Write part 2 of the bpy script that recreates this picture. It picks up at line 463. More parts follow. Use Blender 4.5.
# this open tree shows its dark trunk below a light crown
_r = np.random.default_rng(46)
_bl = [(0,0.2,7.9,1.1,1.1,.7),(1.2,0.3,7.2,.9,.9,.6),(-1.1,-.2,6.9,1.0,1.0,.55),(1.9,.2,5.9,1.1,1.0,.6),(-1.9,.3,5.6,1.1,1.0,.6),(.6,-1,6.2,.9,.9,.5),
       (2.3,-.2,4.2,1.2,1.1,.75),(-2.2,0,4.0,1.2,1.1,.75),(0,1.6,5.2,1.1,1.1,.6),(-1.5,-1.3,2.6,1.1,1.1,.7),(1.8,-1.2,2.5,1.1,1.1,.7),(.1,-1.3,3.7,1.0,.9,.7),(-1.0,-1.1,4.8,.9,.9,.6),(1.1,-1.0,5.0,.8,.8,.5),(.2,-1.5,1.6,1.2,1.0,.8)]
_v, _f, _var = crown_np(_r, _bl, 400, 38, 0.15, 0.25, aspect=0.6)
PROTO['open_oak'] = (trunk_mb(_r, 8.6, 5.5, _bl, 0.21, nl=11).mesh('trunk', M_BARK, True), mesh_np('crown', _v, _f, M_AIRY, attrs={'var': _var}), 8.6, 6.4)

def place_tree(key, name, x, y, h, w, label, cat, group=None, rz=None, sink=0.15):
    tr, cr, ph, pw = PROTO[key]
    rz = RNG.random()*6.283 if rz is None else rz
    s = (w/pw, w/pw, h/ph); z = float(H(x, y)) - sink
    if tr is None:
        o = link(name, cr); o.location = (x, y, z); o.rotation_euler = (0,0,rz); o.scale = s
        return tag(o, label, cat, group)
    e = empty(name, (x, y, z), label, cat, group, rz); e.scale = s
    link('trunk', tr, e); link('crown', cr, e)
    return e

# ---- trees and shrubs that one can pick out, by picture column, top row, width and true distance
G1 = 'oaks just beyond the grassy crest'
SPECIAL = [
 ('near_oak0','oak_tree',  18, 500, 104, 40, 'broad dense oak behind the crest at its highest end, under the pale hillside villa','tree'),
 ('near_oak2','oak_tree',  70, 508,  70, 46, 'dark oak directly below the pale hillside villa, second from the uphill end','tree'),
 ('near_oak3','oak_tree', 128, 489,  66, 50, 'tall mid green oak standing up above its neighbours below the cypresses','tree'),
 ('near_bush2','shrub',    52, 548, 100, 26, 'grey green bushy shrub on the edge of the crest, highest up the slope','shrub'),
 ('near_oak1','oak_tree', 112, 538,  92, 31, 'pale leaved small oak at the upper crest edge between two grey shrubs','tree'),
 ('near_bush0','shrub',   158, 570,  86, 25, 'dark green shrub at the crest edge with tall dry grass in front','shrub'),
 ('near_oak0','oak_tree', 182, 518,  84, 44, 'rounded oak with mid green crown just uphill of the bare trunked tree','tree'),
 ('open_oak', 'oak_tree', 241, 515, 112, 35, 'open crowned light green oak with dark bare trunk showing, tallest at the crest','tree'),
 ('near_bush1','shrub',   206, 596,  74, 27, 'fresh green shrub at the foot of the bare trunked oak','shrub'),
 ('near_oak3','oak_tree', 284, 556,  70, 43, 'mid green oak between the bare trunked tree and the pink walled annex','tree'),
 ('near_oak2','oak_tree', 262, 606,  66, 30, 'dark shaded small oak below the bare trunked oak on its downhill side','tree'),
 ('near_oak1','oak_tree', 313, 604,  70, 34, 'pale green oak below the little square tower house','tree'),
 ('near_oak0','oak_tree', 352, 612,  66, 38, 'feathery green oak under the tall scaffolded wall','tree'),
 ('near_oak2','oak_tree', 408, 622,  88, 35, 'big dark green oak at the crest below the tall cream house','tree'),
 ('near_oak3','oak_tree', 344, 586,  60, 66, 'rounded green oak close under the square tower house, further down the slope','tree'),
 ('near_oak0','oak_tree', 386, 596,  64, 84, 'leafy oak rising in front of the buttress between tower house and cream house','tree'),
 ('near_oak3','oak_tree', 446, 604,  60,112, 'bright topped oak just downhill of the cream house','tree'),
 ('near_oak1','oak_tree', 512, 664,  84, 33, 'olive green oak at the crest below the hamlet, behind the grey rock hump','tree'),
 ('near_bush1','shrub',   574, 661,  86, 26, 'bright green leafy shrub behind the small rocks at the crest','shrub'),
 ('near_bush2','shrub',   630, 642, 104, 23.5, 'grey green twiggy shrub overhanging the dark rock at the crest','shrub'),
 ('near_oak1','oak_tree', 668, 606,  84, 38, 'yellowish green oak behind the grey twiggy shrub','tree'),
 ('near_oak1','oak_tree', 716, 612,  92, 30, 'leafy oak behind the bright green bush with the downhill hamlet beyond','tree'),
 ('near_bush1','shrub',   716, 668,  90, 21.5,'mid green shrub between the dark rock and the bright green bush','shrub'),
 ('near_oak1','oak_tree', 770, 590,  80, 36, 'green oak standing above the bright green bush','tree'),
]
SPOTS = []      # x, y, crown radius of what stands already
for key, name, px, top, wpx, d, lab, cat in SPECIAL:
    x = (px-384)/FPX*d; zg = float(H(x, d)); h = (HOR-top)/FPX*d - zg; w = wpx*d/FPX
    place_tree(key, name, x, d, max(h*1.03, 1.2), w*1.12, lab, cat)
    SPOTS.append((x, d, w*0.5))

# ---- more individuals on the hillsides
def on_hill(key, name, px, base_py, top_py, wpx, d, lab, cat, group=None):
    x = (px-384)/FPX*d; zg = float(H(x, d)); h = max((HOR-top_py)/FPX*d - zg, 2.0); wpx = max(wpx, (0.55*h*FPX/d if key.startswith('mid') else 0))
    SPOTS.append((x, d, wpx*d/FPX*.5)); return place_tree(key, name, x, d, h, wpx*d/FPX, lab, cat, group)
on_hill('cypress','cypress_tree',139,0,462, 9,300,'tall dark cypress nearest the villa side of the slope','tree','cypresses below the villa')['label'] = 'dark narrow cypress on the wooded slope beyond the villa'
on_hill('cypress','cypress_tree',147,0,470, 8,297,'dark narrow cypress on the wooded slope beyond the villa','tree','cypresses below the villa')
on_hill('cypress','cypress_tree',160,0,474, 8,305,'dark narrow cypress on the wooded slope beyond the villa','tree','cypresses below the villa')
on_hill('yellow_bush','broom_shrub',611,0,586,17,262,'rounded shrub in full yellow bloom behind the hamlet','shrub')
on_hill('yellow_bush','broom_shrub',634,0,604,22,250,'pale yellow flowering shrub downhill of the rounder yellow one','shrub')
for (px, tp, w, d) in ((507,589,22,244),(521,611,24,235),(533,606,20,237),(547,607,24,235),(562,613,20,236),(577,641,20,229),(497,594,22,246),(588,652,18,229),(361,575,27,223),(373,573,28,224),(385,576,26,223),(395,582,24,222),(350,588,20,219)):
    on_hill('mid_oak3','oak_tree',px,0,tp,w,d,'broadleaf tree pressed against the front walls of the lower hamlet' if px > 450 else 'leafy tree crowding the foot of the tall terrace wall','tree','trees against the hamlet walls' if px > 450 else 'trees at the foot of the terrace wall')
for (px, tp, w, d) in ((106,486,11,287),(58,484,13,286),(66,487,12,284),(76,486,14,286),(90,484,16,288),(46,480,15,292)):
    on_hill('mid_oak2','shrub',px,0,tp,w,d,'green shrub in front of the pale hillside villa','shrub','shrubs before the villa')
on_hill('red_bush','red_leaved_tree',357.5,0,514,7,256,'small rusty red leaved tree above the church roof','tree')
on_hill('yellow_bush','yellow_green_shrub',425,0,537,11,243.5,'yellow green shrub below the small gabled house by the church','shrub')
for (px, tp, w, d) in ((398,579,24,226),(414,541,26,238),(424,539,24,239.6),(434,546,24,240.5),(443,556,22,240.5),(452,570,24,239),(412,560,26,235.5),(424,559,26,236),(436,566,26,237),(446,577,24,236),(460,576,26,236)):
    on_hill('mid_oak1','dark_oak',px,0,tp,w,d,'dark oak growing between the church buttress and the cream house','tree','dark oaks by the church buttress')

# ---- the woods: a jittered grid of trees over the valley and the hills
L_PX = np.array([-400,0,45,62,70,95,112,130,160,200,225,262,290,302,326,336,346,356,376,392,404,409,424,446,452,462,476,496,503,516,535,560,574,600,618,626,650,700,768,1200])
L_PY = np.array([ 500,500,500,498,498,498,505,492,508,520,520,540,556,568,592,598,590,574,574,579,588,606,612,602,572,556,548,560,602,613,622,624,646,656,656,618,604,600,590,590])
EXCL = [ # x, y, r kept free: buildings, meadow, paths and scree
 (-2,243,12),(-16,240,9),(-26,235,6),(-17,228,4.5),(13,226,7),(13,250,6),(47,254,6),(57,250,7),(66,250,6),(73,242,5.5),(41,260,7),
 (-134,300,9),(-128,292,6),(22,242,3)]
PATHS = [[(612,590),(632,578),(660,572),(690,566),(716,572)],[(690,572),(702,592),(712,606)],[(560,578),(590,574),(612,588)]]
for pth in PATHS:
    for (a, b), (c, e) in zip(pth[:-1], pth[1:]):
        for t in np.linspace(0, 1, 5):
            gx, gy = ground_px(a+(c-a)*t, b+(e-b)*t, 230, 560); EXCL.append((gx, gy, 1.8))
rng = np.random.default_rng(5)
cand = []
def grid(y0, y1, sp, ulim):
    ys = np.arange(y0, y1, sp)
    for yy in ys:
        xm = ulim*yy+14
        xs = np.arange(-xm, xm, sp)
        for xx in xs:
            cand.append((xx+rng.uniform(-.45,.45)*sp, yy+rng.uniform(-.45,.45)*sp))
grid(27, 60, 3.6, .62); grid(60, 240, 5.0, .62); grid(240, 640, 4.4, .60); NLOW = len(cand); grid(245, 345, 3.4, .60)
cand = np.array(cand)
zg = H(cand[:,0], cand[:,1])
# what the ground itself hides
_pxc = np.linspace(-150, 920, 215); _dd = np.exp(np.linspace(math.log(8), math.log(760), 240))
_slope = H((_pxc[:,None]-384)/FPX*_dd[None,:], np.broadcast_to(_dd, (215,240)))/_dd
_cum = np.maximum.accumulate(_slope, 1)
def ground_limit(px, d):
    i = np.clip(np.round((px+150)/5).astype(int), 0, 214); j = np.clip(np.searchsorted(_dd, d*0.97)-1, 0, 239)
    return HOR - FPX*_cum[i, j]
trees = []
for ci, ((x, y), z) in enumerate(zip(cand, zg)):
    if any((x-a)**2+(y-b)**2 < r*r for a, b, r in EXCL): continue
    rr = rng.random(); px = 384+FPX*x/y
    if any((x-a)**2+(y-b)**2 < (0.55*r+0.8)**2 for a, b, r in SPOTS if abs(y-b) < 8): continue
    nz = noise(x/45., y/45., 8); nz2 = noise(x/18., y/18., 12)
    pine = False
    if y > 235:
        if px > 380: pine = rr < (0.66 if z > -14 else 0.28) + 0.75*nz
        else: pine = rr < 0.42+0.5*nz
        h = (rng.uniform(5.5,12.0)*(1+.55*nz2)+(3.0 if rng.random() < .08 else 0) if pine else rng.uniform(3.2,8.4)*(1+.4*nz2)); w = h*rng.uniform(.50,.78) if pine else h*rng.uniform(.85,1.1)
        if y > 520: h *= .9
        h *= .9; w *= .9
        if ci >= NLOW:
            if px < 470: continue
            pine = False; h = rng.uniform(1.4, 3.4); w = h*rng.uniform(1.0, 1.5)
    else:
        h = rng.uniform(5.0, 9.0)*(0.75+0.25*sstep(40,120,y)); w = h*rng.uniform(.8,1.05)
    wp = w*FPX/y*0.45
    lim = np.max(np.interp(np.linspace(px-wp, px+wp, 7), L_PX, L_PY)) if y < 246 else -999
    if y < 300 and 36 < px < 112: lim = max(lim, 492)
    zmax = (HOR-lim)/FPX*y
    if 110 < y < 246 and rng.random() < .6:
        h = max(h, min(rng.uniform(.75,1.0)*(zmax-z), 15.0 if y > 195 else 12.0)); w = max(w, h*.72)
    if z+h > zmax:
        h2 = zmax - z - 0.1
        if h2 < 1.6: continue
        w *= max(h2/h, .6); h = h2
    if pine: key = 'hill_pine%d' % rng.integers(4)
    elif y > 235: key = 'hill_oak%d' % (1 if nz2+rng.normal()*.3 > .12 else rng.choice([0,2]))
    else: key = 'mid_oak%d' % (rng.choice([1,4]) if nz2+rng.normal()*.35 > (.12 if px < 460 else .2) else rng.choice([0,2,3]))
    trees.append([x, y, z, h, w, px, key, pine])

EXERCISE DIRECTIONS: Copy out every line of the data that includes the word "picture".

CORRECT ANSWER:
Write part 2 of the bpy script that recreates this picture. It picks up at line 463. More parts follow. Use Blender 4.5.
# ---- trees and shrubs that one can pick out, by picture column, top row, width and true distance